Upon seeing the printer, I thought it would follow an accurate path, the one that the artist had chosen for it. But it appears that it doesn’t. Failures are interesting add-ons to the work; this is probably where the process starts to become artistic and not just a flawless project. Could it be suggested that the audience standing before the installation participated to this deviation, creating a piece which evolves, instead of going from A to B? The base of the clay is dry and is a different colour from the layers above. For the end result to be solid, the clay has to dry, and so can only be dropped for 3 hours during each weekday. Luckily, I happen to have stepped in at the right time.

Anya Gallaccio at Thomas Dane (©OneArtCitizen)
Anya Gallaccio at Thomas Dane (©OneArtCitizen)

The installation doesn’t appear to be an art piece, yet the process is. The symbolic nature of such a piece originates from the intentions, the constant search and experimentation of the artist, and the desired outcome, blended with the breaths and thoughts of an audience. The life span of such an installation is short, and most likely will get thrown out once it’s finished.

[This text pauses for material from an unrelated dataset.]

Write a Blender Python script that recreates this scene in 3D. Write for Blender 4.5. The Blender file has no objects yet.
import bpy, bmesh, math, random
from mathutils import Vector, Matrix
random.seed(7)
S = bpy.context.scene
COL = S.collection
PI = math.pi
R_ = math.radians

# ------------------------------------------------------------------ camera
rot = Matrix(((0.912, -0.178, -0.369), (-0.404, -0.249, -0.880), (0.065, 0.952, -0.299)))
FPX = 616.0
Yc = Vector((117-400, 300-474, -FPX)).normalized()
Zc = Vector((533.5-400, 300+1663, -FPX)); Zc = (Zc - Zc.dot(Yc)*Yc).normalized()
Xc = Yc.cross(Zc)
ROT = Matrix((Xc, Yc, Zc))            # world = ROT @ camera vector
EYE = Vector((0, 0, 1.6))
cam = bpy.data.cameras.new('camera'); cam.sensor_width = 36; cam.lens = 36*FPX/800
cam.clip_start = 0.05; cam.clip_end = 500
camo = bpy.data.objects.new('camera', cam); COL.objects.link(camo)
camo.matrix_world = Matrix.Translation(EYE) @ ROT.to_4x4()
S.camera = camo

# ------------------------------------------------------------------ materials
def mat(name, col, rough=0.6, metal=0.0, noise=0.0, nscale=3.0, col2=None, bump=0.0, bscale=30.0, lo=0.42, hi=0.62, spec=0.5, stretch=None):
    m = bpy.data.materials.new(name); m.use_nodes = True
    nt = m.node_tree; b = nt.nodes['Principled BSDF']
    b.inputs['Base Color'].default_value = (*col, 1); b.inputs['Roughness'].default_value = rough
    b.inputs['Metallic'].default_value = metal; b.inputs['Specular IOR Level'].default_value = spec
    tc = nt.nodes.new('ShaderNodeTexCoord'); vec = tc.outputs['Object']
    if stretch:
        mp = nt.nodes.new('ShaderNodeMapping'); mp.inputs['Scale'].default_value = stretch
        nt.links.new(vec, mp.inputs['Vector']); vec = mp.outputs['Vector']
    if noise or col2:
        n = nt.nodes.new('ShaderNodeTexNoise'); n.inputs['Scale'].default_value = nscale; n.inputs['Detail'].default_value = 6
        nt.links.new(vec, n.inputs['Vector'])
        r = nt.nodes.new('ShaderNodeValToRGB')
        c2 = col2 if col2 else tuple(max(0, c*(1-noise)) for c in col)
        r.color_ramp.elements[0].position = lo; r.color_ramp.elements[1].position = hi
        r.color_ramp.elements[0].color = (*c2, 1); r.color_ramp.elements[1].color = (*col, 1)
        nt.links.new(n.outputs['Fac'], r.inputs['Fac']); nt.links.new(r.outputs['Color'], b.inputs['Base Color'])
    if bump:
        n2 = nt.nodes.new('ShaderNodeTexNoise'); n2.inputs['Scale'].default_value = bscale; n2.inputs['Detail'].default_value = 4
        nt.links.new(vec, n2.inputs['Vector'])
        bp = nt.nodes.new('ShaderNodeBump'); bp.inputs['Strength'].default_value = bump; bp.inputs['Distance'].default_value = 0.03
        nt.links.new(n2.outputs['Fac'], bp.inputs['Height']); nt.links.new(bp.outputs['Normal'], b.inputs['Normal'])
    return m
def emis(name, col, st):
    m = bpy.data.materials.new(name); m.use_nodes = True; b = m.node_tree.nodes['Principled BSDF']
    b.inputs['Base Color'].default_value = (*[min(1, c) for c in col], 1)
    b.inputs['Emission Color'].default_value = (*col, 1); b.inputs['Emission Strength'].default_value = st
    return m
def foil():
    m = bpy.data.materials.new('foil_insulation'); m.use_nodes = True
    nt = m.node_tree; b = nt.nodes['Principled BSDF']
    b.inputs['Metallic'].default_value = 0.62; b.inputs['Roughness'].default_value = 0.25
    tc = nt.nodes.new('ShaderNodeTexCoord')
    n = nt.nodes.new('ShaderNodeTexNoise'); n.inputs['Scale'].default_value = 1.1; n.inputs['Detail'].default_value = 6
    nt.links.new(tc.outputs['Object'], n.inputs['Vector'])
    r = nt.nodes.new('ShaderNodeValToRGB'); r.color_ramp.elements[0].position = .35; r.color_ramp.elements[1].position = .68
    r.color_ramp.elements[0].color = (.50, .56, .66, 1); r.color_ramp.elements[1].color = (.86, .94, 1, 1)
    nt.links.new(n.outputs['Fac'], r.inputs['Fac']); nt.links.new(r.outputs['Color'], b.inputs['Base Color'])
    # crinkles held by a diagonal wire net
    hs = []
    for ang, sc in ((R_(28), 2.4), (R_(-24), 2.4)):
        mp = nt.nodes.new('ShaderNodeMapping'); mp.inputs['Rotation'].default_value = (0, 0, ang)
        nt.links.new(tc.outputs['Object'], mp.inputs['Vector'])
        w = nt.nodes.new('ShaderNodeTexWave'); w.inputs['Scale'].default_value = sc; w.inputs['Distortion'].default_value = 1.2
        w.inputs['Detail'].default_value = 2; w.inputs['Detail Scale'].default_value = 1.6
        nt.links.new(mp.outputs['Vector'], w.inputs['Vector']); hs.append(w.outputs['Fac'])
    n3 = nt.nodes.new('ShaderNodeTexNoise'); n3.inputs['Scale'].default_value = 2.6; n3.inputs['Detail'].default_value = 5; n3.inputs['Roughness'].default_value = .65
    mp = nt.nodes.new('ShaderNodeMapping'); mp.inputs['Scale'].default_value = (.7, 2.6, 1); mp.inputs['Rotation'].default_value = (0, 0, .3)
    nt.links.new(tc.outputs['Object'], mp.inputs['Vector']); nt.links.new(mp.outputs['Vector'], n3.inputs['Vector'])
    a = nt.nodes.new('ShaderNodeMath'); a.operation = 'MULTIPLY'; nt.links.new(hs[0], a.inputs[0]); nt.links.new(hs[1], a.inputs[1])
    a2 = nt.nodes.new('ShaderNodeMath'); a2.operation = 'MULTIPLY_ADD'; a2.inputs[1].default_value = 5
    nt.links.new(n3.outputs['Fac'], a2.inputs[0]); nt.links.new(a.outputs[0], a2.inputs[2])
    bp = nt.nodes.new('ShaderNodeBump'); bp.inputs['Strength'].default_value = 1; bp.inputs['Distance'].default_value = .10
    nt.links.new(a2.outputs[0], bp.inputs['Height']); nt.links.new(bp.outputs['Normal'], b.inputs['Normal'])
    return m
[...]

The brown tubular forms excreted from the plotter are not attractive. But it is the intention of the artist to transport the viewer onto the mountainside and let them approach the smell of the mud and  rain. Gallaccio draws a parallel with the Devil’s Tower in Wyoming. By reconstructing a smaller version of it and having the public witness its fabrication, live, she demonstrates the number of unpredictable elements required to build such a monument. For all we know, this set up could fail, and the replica of the mountain could never be achieved. Uncertainty is part of the art piece, it’s a component inherent to any kind of painting or sculpture. An idea might be interesting, an object doable, but the outcome can never be predicted as entirely successful.

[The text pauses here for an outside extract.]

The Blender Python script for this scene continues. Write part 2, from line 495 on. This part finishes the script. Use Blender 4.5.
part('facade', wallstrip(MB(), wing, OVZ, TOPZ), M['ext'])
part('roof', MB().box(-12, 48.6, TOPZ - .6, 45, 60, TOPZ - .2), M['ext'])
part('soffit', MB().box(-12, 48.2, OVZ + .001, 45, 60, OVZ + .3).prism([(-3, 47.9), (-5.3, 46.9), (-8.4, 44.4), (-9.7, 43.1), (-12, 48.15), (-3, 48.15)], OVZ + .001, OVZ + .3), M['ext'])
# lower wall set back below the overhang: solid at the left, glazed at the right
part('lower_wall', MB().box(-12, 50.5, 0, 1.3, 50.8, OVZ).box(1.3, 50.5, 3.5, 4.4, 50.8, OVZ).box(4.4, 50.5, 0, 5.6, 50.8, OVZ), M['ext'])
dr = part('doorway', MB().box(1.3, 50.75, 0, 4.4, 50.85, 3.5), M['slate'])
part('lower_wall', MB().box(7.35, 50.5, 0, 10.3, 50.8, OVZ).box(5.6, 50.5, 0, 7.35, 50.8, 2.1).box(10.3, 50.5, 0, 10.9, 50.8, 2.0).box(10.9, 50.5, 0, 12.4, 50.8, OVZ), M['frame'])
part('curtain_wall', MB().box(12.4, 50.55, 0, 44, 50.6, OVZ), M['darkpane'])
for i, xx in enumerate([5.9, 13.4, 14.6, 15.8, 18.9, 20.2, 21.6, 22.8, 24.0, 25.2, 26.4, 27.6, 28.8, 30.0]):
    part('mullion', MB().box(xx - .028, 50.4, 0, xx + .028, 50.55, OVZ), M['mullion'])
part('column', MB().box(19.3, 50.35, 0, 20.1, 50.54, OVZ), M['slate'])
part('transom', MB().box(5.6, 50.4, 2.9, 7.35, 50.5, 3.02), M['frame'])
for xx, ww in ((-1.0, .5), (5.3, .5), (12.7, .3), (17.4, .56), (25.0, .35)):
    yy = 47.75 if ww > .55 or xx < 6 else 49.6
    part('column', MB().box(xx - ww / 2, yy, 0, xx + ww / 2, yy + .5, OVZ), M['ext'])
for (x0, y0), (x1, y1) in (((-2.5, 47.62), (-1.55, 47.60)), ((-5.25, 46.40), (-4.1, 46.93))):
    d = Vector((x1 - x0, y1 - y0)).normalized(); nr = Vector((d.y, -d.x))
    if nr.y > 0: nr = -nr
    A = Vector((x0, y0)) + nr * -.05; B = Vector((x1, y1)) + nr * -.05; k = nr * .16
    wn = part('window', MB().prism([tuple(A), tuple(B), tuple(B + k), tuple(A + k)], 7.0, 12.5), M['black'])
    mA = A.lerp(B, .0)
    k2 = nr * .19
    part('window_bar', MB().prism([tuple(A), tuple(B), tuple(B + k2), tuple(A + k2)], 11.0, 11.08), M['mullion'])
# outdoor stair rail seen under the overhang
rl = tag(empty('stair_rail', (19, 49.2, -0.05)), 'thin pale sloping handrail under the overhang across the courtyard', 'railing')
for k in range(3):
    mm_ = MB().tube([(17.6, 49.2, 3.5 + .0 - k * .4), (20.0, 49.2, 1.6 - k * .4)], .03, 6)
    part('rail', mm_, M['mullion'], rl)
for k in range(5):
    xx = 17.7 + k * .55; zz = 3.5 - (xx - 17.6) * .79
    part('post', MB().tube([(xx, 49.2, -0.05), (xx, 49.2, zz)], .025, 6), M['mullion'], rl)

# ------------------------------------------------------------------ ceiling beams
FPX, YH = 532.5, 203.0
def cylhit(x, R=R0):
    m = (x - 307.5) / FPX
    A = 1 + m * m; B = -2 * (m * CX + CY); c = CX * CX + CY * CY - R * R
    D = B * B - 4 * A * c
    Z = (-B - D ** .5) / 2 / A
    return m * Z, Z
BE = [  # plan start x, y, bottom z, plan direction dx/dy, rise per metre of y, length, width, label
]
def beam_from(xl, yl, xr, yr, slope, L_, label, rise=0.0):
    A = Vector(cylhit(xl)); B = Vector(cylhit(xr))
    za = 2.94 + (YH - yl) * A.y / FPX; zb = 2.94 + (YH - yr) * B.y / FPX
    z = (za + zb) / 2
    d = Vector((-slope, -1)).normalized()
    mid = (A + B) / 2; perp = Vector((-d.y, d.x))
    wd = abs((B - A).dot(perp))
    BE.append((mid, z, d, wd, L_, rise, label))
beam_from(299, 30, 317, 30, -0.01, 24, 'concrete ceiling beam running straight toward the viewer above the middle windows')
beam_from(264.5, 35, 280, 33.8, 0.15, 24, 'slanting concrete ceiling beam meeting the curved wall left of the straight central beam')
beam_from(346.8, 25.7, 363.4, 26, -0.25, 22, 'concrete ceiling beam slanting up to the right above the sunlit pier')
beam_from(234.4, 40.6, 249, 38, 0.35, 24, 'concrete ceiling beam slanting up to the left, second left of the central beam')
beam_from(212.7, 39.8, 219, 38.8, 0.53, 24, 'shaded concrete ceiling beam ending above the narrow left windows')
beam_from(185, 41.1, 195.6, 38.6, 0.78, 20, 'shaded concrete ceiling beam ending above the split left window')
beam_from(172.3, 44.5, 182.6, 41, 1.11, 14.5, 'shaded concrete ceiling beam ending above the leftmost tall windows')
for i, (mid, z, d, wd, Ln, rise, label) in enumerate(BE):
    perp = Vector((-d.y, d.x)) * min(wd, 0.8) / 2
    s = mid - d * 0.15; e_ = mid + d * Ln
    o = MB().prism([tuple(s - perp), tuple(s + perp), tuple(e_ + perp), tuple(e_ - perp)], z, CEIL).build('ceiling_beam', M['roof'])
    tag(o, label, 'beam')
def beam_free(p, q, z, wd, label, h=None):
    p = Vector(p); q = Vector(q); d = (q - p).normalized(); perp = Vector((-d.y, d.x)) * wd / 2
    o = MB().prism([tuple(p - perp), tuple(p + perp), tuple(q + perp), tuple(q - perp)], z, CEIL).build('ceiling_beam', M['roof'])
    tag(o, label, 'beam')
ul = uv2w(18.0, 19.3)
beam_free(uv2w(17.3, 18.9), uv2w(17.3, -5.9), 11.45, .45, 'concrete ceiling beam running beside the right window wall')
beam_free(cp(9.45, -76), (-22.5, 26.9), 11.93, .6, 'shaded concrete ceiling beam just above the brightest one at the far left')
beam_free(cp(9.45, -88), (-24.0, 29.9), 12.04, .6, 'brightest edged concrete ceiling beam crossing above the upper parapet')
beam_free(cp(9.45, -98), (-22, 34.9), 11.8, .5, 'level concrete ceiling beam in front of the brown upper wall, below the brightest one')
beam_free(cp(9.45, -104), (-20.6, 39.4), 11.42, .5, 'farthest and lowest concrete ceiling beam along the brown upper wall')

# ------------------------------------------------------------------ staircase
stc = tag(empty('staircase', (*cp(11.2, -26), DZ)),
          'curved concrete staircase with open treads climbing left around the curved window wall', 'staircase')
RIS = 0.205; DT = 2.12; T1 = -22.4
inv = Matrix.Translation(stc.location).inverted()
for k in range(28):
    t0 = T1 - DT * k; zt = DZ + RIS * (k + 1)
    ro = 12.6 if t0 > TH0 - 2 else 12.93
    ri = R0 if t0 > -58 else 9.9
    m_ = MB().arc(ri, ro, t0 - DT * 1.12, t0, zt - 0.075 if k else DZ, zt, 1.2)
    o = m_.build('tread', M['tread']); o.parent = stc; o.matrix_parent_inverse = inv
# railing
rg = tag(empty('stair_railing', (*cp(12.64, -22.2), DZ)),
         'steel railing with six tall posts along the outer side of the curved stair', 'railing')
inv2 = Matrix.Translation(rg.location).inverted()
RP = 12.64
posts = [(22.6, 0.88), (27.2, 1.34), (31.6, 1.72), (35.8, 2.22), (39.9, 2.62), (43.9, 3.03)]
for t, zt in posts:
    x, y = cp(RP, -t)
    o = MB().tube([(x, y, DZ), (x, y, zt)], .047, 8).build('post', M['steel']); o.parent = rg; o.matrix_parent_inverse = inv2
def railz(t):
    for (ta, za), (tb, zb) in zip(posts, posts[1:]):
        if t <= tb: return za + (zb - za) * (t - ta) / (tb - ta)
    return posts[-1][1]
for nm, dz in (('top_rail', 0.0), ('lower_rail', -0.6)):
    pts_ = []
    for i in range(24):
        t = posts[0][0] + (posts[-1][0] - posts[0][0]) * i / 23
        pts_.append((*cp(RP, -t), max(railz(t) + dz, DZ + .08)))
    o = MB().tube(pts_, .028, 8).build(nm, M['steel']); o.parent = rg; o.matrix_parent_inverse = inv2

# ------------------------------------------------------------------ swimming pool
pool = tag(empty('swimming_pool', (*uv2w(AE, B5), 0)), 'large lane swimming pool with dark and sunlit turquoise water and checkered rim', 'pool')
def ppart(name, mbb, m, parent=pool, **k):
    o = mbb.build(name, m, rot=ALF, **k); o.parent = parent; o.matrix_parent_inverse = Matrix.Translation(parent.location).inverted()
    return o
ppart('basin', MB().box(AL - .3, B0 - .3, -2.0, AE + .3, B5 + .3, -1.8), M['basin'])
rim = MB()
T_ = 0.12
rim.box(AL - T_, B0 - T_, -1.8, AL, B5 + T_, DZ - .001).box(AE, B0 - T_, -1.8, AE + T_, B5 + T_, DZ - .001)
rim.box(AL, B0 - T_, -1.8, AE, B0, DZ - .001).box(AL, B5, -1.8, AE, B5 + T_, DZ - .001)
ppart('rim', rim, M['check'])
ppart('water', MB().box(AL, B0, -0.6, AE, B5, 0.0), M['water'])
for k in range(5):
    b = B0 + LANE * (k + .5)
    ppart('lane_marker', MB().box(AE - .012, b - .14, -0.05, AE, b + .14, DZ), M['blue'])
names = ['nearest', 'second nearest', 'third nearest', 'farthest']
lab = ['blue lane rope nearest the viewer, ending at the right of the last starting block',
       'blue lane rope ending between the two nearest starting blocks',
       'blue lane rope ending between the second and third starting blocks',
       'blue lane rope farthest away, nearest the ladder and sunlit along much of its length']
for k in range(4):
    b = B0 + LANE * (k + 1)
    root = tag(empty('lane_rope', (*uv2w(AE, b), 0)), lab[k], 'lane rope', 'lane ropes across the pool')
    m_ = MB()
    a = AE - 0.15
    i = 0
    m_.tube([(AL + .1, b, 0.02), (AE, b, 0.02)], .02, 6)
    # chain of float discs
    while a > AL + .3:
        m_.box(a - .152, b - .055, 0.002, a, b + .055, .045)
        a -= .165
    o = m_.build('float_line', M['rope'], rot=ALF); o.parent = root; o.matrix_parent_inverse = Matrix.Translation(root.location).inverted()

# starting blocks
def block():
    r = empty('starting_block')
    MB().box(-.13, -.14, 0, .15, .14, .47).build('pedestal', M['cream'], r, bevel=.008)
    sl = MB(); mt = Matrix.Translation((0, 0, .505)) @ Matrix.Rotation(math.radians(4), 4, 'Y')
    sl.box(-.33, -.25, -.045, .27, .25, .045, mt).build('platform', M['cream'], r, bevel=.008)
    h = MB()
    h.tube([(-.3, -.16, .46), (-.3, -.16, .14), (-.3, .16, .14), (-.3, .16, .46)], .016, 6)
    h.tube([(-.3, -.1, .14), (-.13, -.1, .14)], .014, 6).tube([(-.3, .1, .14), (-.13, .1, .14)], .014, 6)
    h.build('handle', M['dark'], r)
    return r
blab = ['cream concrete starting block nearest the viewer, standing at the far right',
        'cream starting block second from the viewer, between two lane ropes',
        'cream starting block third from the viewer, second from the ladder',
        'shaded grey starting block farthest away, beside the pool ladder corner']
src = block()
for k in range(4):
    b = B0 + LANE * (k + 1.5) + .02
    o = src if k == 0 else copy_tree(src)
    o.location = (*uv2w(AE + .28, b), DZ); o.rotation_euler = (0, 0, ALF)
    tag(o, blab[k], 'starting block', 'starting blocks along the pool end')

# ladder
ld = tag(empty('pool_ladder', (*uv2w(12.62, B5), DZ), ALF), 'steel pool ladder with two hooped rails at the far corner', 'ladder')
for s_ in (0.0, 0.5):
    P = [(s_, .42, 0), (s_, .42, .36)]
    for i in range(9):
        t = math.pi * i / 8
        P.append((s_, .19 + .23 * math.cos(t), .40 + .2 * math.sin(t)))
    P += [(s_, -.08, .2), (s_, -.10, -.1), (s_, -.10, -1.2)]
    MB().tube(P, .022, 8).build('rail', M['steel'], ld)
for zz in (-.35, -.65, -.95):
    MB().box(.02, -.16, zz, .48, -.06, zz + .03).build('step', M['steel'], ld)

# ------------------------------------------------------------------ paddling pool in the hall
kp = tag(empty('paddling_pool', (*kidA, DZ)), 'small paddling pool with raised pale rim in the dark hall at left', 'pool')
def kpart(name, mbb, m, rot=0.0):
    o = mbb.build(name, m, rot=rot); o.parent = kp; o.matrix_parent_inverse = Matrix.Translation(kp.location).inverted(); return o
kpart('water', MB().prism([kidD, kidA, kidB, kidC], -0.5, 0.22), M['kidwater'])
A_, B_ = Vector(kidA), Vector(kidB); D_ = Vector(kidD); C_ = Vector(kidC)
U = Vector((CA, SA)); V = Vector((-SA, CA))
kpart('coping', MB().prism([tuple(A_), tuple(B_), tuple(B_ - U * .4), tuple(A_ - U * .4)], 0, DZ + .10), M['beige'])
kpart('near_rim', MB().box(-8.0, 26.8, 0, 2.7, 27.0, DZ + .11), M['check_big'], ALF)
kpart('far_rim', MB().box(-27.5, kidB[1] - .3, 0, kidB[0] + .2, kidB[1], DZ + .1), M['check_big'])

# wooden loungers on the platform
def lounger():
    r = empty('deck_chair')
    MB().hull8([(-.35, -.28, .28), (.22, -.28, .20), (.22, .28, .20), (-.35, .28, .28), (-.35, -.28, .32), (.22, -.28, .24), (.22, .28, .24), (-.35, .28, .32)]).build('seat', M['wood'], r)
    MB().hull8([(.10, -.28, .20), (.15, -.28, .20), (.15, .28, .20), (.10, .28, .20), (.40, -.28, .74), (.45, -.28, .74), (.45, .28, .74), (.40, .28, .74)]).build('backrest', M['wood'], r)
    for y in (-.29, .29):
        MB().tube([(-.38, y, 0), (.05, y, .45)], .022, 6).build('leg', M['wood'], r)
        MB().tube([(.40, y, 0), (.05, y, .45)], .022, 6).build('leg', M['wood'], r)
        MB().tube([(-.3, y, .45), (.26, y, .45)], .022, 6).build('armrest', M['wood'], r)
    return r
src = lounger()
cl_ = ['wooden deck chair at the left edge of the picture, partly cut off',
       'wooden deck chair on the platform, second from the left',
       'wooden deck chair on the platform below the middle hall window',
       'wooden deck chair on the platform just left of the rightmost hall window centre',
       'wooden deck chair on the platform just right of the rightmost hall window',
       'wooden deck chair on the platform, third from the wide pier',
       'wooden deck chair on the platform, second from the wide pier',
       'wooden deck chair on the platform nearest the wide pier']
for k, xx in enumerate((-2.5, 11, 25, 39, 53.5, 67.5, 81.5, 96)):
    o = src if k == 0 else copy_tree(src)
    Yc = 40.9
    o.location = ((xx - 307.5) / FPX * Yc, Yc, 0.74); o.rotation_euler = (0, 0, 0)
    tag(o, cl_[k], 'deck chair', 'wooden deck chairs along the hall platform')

The notion of time also plays into the process. From today, to the day the  experience ends, the installation will have a completely different aspect. The accumulation of time will translate directly onto the final piece as an accumulation of clay. Perhaps it will look like the exact replica of the Devil’s Tower, or maybe it will be thought of as its interpretation. Either way, we will have, through this journey, travelled, and reflected on technology, time, and Earth as part of an artistic creation. We have dreamed of perfection, but only expected realistic endeavours.